Ementa: APELAÇÃO CÍVEL. MANDADO DE SEGURANÇA. ICMS. EMPRESA DE PEQUENO PORTE. DIFERENCIAL DE ALÍQUOTA. MERCADORIA ORIUNDA DE OUTRA UNIDADE DA FEDERAÇÃO. EFEITOS PATRIMONIAIS PRETÉRITOS. INDEFERIMENTO PARCIAL DA PETIÇÃO INICIAL. A expressão ‘legislação tributária’ compreende as leis, os tratados e as convenções internacionais que versem, no todo ou em parte, sobre tributos e relações jurídicas a eles pertinentes (art. 96 do CTN). Portanto, detém o poder de revogar e modificar a legislação tributária interna, e serão observados pela lei que sobrevenha (art. 98 do CTN).
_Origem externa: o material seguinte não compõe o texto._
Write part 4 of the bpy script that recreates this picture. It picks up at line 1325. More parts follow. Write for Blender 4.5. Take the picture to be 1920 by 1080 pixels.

Desta forma, é indiscutível que tem aplicação compulsória o Tratado de Assunção e o Acordo Geral de Tarifas Aduaneira que preveem o tratamento isonômico entre as mercadorias importadas dos países signatários e as operações internas destes produtos. Como a legislação do Estado do Rio Grande do Sul, relativamente aos produtos que compõem a cesta básica, prevê a alíquota de 7%, esta alíquota deve ser a mesma quando da aquisição junto aos países signatários do Tratado de Assunção. Entendimento consagrado no Superior Tribunal de Justiça e deste Tribunal. Não se admite efeitos patrimoniais anteriores à impetração nos termos da Súmula n. 271 e 269 do STF já que o mandado de segurança não é substitutivo da ação de cobrança. Entendimento também adotado pelo Superior Tribunal de Justiça. Apelação provida em parte. Sentença mantida, no mais, em remessa necessária. (Apelação e Reexame Necessário, Nº 70081291007, Vigésima Primeira Câmara Cível, Tribunal de Justiça do RS, Relator: Marco Aurélio Heinz, Julgado em: 05-06-2019).

 Bem, estes são os principais debates jurídicos referentes ao ICMS nas importações. Em breve apresentaremos outros pontos polêmicos da legislação do ICMS.